I’m hoping the worms will do their work and turn the leaf mold into the
soil. It will be planted with winter squash so it doesn’t have to be
great soil this year.
This
is what the beds look like from the sunroom.
The bed on the right with the black covering was not included in the
diagram. That is the raspberry/rhubarb
bed which was built last fall, which I’ll plant this spring. It got the same blanket of leaf mold/fertilizer/landscape
fabric as the other new bed. Hope it
keeps the earthworms warm.
I have no idea why, but Picassa added falling snowflakes gratis. Well, never look a gift horse in the mouth!
The following morning the beds looked like this. Since the first heavy snow was nearly gone
what we needed was a fresh layer to prolong the misery. At least fatalism has not yet given way to
despair. Maybe it's because complaining in public cheers me up.

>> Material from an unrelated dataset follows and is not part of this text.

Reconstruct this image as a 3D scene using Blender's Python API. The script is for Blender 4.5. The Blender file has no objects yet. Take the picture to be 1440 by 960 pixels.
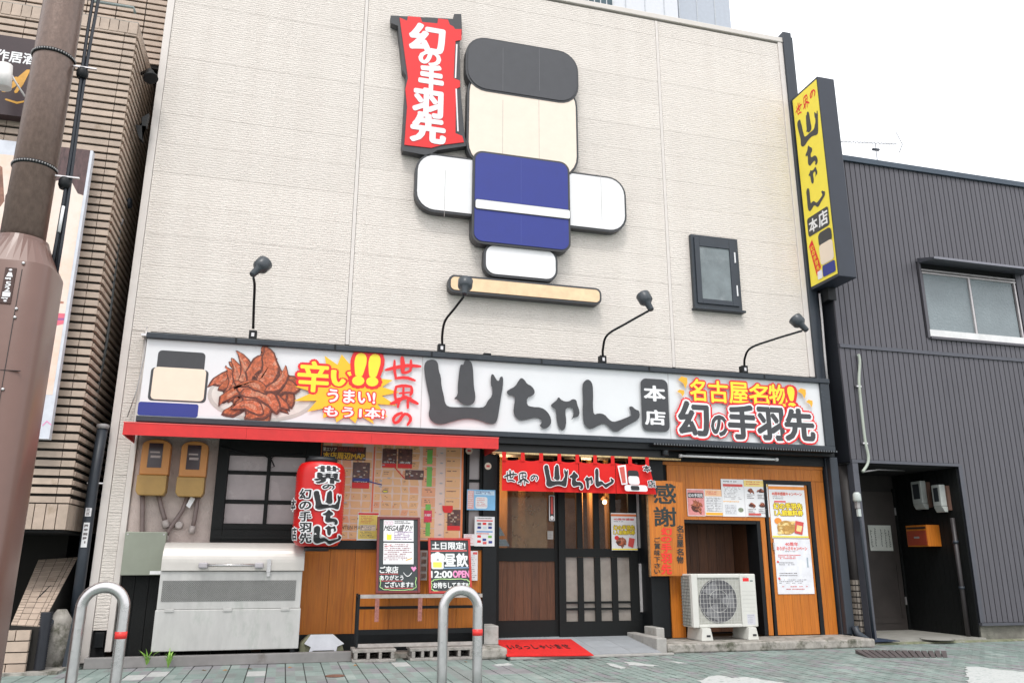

Normally I would be starting seeds about now, but what’s the
point? The soil temperature will warm to
suitable temperatures at least two weeks later than normal, so I might as well
postpone any seed starting for at least another week. Time to assemble the seedling rack.
1 comment:
Sorry you were sick over the holidays. That is never fun. I hear you on the snow and cold winter we had this year. I can't wait for spring. I just got my seed starting area organized and sowed some onion and leeks this weekend. I hope that tending to a few seedlings will help my winter doldrums.